See the paper for a full description of the architecture.

Experiments:

The claim is that the NRU lessens the effect of the vanishing gradient problem and enables longer time dependencies to be modeled.

While the claim of the vanishing gradient problem isn’t as fully explored as in (Wu et al. 2016), they support this in the “model analysis” section with some preliminary evidence of lack of divergence on the copy task. While this is a start, the instabilities seen in the training curves (i.e. figures 1 and 2) are worrying. What is causing these spikes in error? How would this effect an agent needing to make decisions in the real world? None of these questions are fully explored in the paper.
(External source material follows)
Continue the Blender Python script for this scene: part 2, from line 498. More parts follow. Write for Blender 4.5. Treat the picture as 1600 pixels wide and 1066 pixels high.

They also don’t focus on these issues in the main analysis of the results, focusing instead on the “faster convergence rates”. I’m also a bit haphazard as I don’t see confidence bounds or a mention on runs used. This leads to further questions about should we care about convergence at all costs, or is there a balance between fast convergence and reliable representations.

Wu, Yuhuai, Saizheng Zhang, Ying Zhang, Yoshua Bengio, and Russ R Salakhutdinov. 2016. “On Multiplicative Integration with Recurrent Neural Networks.” In Advances in Neural Information Processing Systems 29, edited by D. D. Lee, M. Sugiyama, U. V. Luxburg, I. Guyon, and R. Garnett. Curran Associates, Inc.